Yıllardır devrimcilerin adalete olan çağrıları bu defa ülkenin bütün muhalif kesimlerinde yankı buldu.
Devrimciler dövüşür, tutsak düşer ama asla yok olmazlar. Çünkü Che’nin dediği gibi: “Yaşayan her insan devrimci bir hücredir.”
Ancak hissettiğimiz ve olmaktan gurur duyduğumuz şey, hiçbir zaman “farkında” olmanın getirdiği elitist bir duygu olmamalı.
Ya da kendimizi daha güçlü hissettirmesi için, hiçbir zaman en kötü günümüzde yanımızda olacak siper yoldaşlarımızla kendimizi kandıracak bir nicelik kıyasına düşmemeliyiz.
Bu mücadelede tek bir insan bile birçok şeyi değiştirebilecekken, hiçbir gruba sırtımızı dönemez ya da onları küçük göremeyiz.
Bu eğilim, sistemin beslediği bir eğilimdir.
Bu eğilime karşı mücadele etmek, her devrimcinin ilk görevidir.

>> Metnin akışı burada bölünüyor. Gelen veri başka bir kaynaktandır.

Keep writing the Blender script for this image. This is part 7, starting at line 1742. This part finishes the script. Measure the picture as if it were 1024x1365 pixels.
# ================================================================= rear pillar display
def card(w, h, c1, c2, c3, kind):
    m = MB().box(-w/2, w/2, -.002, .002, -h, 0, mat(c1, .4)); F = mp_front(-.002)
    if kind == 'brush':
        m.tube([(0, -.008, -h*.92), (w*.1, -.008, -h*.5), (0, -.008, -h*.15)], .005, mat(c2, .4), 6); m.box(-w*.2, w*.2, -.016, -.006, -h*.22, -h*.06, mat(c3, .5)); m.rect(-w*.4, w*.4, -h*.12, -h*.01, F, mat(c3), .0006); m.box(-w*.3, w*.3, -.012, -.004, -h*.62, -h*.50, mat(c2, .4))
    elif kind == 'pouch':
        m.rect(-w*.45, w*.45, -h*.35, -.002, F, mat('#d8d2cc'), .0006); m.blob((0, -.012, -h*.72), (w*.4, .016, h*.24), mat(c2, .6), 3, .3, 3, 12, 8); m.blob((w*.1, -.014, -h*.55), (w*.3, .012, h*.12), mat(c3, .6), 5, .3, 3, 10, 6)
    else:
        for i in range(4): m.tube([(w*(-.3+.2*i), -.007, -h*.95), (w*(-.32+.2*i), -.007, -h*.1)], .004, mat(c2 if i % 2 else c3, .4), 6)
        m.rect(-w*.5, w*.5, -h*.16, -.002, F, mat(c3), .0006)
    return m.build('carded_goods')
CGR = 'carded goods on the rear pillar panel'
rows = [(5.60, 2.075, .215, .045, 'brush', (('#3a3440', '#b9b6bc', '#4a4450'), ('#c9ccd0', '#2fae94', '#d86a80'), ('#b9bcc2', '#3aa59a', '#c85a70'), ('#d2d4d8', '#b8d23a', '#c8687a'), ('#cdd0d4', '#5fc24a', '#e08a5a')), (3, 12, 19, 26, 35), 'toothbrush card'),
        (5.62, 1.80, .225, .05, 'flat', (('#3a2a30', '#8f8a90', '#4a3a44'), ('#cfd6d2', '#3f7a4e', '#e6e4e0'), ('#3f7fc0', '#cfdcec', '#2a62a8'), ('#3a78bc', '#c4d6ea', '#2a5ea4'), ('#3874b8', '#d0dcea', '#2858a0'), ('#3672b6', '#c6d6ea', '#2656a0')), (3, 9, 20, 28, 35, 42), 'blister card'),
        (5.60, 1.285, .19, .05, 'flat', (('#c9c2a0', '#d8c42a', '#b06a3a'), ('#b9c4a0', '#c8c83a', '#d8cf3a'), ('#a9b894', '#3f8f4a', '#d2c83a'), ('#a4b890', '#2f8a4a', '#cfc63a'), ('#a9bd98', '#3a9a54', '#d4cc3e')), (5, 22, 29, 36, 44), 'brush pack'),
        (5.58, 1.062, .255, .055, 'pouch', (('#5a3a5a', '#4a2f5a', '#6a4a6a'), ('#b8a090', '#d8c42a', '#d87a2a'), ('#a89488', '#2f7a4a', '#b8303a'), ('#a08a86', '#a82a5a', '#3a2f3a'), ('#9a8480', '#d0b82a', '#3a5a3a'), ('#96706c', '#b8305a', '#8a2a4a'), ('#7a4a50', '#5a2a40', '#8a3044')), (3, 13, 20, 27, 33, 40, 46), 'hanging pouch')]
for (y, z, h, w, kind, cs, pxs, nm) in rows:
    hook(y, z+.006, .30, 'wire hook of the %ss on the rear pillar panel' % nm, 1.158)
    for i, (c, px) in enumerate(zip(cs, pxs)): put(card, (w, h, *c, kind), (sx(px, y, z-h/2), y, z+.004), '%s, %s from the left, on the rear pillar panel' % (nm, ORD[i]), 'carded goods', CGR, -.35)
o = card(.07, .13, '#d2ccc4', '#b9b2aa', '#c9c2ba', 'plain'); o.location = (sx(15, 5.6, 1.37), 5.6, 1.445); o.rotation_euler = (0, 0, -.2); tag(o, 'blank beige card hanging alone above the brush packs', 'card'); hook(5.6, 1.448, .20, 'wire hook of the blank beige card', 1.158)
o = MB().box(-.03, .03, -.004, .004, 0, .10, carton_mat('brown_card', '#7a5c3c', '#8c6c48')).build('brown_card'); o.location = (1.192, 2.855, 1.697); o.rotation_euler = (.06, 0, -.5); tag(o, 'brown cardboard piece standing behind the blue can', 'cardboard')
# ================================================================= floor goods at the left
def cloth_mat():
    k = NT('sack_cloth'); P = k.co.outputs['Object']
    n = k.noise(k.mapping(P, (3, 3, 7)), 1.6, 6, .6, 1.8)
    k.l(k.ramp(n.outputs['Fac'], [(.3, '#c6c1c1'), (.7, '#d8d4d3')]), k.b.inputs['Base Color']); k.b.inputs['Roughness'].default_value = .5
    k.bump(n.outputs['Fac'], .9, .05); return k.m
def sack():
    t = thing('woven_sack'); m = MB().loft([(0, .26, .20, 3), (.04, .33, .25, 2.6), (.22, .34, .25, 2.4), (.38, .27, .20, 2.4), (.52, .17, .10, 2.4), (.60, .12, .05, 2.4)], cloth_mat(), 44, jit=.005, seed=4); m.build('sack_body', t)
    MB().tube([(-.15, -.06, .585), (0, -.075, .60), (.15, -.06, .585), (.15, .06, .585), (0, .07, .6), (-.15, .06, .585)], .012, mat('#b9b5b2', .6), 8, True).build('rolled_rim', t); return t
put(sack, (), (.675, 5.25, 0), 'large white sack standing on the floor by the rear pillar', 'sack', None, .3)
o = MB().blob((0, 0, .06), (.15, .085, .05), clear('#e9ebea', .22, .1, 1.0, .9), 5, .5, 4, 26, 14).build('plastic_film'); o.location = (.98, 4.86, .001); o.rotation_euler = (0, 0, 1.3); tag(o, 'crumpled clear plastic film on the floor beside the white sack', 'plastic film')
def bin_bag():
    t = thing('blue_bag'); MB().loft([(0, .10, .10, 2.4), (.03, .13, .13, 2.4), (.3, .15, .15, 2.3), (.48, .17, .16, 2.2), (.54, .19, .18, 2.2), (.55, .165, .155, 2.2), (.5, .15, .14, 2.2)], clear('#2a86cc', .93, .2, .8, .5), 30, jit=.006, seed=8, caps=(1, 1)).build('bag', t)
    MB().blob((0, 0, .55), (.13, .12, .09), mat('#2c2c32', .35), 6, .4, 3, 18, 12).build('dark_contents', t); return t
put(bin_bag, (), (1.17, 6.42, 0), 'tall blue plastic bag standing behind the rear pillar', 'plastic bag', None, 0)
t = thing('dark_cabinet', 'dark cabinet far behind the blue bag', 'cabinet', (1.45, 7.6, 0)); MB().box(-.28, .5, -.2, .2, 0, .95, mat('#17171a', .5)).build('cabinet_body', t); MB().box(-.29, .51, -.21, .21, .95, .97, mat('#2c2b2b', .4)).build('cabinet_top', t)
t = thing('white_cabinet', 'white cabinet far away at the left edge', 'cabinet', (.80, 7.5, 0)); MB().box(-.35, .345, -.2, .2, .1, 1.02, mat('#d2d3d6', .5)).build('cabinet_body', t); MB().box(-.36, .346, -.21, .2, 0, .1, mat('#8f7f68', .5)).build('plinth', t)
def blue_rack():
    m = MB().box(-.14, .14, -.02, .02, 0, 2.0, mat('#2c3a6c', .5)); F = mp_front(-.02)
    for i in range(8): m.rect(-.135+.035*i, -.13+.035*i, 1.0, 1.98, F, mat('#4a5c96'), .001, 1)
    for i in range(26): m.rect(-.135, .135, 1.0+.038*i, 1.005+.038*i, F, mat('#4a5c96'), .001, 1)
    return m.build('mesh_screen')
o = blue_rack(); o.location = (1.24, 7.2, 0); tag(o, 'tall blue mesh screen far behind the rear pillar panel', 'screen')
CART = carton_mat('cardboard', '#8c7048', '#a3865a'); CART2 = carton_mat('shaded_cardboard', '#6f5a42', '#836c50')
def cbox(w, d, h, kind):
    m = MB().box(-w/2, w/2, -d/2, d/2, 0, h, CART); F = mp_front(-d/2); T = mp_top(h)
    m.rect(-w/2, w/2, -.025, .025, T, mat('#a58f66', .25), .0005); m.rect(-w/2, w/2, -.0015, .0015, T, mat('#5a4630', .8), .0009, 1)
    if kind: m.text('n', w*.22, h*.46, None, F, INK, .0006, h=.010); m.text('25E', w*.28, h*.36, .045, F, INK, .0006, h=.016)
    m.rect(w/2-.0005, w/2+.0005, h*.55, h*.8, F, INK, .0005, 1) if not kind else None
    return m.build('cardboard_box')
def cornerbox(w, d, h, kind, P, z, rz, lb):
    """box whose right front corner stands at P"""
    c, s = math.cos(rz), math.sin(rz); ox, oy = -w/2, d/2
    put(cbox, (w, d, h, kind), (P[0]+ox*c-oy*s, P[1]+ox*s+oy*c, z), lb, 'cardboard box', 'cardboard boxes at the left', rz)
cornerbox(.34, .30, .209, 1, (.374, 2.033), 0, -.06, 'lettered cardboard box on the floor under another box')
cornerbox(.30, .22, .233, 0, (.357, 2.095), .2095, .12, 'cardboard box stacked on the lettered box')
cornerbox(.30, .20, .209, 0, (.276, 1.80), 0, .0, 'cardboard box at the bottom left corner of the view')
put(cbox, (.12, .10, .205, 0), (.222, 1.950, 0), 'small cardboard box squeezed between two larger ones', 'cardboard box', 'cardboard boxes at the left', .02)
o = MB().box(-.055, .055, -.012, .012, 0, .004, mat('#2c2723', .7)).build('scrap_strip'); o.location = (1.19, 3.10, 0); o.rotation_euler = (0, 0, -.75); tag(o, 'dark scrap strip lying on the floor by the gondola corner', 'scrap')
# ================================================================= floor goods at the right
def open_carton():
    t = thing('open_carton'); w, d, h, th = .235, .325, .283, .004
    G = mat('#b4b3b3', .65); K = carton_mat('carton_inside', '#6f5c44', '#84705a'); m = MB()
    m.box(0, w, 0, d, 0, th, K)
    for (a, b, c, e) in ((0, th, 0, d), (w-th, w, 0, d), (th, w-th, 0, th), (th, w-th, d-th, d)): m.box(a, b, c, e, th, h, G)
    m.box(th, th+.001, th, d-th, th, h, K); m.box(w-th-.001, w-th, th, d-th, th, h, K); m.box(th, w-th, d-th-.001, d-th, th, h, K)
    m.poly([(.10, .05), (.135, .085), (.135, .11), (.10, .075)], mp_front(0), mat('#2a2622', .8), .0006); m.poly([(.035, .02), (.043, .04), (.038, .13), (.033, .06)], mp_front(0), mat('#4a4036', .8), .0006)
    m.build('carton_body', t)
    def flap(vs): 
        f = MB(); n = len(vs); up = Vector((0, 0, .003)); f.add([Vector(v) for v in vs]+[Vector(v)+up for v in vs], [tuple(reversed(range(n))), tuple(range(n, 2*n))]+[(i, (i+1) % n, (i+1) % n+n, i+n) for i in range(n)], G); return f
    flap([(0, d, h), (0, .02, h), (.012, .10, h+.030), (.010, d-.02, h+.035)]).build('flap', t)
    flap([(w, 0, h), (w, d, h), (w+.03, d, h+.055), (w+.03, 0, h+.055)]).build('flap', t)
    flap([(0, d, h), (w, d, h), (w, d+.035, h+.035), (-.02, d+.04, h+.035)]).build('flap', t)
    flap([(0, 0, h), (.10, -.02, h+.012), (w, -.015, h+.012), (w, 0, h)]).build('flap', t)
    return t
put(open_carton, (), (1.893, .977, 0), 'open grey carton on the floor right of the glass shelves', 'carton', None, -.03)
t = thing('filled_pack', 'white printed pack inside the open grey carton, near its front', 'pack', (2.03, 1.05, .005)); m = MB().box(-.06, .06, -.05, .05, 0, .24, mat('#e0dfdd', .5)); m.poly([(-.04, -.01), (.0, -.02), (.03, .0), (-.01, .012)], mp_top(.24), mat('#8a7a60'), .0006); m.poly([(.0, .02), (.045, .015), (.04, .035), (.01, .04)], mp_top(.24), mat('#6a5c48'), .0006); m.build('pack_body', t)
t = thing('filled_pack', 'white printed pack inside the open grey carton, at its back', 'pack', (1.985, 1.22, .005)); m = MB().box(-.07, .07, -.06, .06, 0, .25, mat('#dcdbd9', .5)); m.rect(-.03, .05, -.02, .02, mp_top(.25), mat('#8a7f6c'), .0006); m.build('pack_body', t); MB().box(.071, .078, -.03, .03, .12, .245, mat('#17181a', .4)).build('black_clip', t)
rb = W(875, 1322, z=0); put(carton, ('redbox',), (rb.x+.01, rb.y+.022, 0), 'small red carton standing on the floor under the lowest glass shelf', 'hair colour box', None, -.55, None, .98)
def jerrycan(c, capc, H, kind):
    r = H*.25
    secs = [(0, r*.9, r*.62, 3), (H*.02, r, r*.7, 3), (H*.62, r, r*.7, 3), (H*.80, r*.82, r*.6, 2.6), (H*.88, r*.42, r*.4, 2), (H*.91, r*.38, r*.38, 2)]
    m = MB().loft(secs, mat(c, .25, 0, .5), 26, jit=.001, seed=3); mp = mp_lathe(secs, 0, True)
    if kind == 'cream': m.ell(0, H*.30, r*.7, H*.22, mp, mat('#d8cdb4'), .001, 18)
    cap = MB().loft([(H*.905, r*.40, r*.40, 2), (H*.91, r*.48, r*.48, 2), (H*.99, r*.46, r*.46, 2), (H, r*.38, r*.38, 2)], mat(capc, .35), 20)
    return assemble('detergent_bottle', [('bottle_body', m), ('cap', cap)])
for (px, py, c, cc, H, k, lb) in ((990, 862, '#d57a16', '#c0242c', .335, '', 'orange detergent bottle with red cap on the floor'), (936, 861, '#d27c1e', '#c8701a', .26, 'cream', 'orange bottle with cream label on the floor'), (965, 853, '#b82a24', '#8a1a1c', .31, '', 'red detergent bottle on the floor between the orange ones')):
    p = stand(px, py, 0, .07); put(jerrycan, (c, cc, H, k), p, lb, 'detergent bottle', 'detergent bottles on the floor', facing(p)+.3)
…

Bu yazımı 10 yıl önceki bir yazımdan alıntı yaparak bitirmek istiyorum: “Gericilik ve bencillik hiçbir zaman insanlığın seçimi olmadı. AKP bu ülkenin seçimi değil, çaresizliğidir. Açlığın, yoksulluğun kullanılmışlığıdır AKP. Yolsuzluğun, hırsızlığın aynasıdır. İnsanlık hep gelişmeye, ilerlemeye odaklı oldu. Ateşi biz bulduk, biz yakarız. Hayır sandığımız şer, şer bildiğimiz hayır çıkmadı bizim. AKP, AKP’dir. Sigara sağlığa zararlıdır. Ahmet Davutoğlu Başbakandır. Osmanlı’da kukla gösterileri çok yaygındı. Tanzimat ilan edilene kadar padişahların soytarıları vardı. Mussolini İtalya’nın devlet başkanıydı. Hitler Almanya Cumhurbaşkanıydı. Erdoğan, ‘Gönlümde başkanlık yatıyor.’ dedi.”